The CIO is vital in the current economic environment: the financial health of the business, including regulatory compliance and governance, and, increasingly, reputation, is firmly in their hands. 
It is no longer enough for the CIO to make sure the technology is working. It’s now part of their responsibility to understand the business from a strategic point of view and how the technology can help deliver business results.
Despite competing priorities, CIOs are focusing on growth and development as 2013 gets under way. According to Gerald Naidoo, CEO of Logikal Consulting, this is the year for companies to focus on their strategic priorities, and leverage technology to enable these.
“Business leaders need to focus on the micro – looking at how their companies can compete and gain market share – instead of the larger macroeconomic climate. Today’s CIOs are under more pressure to deliver results for their businesses, but have less time and a wider set of responsibilities.
“Despite this pressure, CIOs’ teams are often under-resourced and don’t include the right mix of skills for strategic and operational requirements because of the skills scarcity in South Africa,” he says.
While this paints a picture of over-stretched CIOs with more responsibilities but much less time for day-to-day tasks, as well as for the wide range of corporate or regulation-related projects that now take up much more of their time, CIOs will be taking a broad overview of the systems they are responsible for this year.
The answer, says Naidoo, lies not in continuing to throw more money or resources at the problem, but instead to recognise that whatever happens in the wider global economy, business never stands still.

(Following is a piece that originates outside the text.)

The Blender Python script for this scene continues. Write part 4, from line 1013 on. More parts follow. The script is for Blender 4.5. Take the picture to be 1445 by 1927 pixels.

“In terms of infrastructure and overall IT spend, there is still cost pressure on companies. Add to that the fact that IT departments are dealing with increasingly complex systems and requirements, and the need to sweat their assets becomes even more important. For IT professionals, 2013 presents an opportunity to stop, reprioritise, and consider new models for delivering services and resources.”
Sweating the assets is all about getting as much as possible from what is already present. IT is pervasive. It is a foundational tool for every organisation. But IT is more than the hardware, software, and networks that underlie a company’s strategic objectives.
These tools contribute little if the IT organisation does not also richly support them. Users count on IT support for the resources and services that transform technology into tools that empower them in their work.
Naidoo explains that the ability of companies to adopt new systems and new software products varies, and that many find it difficult to adopt new technologies.
“Establishing high-level leadership and dedicating adequate resources are essential for people-centric IT organisations. Today’s CIO leader must be a visionary and a strategist and must be skilled in using technology to leverage resources so as to serve growing constituencies.
“The choice is simple: do CIOs want to be managed down as a cost centre or squeezed as a direct profit centre? Or do they want to take their proper place in the boardroom as the driver of customer loyalty, revenue and profit?”